CHATANOOGA, Tenn., Tuesday, Sept. 24,2024 – Charles Woods says local government and the chamber of commerce must continue their public-private partnerships to promote jobs and regular old “economic growth” and “economic development.”
The CEO of the area business group long a proponent of a planned economy explains how economic development works. A person buys a house, buys a car, has a family — and such commitment to living and enjoying in Chattanooga “benefits lots of businesses.”
Mr. Woods wants the public mind to focus on “partnerships.” The city works “incredibly collaboratively” The “philanthropic community,” government officials and corporations working selflessly, even noogacentrically.
Mr. Woods touts three partnerships that lets the chamber “push forward our mission.”
Two are —
Chattanooga Regional Manufacturing Association. The group will remain its own 501(c)6 group, but the chamber will be a manager of the group and back office support. The collaboration will help in the “talent pipeline” function the chamber promotes. The collaboration will also help focus attention on manufacturing.
La Paz and Small Business Development Center both aiding Latino businesspeople.
Mr. Woods says nothing about the interference of government and private cartels in the prospect of local economy, the leading harm being of currency debasement by private banking interests, starting with the federal reserve system, the paper issue of which is in a state of collapse as private money, not public money fixed to a recognized standard of weight of silver or gold.
Like central bankers, he focuses on the rosy scenario, of things that must be done vs. and not those things working tirelessly against local control and decentralized solutions — those things that siphon away life and local capitalization in the national degringolade, about which not a word is spoken.
He says the chamber wants to have “a path to create a great future for a person.” Such New World Order verbiage shows the chamber’s long-term commitment to help government make Hamilton County and Chattanooga “leaders” in the big tech and big oligarch dream of counting every conceivable thing in existence, ostensibly to find the real value and create new value for humanity in discovery into the intimate.

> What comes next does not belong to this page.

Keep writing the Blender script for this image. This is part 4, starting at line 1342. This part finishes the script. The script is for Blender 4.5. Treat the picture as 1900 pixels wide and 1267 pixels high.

If trombone players, poets, beekeepers and neighborhood gardens are counted into big data, each part, and each sub-unit, can either be monetized and traded — or counted as a debit against one party or another in a great blockchain ledger controlled by remote unknowns, people who seem to be wresting control of predestination— an inescapable concept — from God himself, if that were possible.
Mr. Woods outlines numerous goals.
➤ He wants to get UTC to help us with a “talent pipeline” and “bring a pathway for us” for nurses. F$55 million put up by Gov. Bill Lee government to assist with the project.
➤ He yearns to help people who’ve been imprisoned and jailed. Project Return in Nashville and the chamber viewed as an economic development project. McKee and Southern Champion took part in 2021 and 2022 to work with many dozens of former offenders.
➤ He wants to find a way to “embed” workforce development promoters in poor areas.A pilot program helped raise F$10 million for construction for career center. Marianne Garber school is apparently in process of being revived toward this end, governments put in 4 million and others put in money.
➤ One project in the making “greenfield sites for job recruitment,” as the slide says. Just starting.
➤ Growth less than 1 percent per year past 10 years, he says, with blacks at half the showing of whites. Concerning. The city must plan for “economic growth. We know growth is important.”
➤ Mr. Woods said the chamber wants, and is getting, money to expand the North Shore incubator for startups. The chamber wants 75 new companies, with many founded by minority owned or led, next five years.
➤ Still ahead, the need to invent new tools for financing. “Leverage financing tools,” such as gift stipends for new jobs, he suggests. Financial magic, a term Chattanooga Mayor Tim Kelly used in a 2023 state of the city speech, is nearly exhausted, the latest innovation being the TIF, or tax increment financial scheme.
According to the Strong Towns group, municipal governments nationwide are facing bankruptcy under the so-called growth Ponzi scheme. No sign of people at the chamber having read the 2011 5-part essay by Chuck Mahron, The Growth Ponzi Scheme, Part 1.
Mr. Woods says space for companies needing more space is available at Enterprise South and 2,000 acre McDonald Farm in north county, which the county purchased for F$16 million.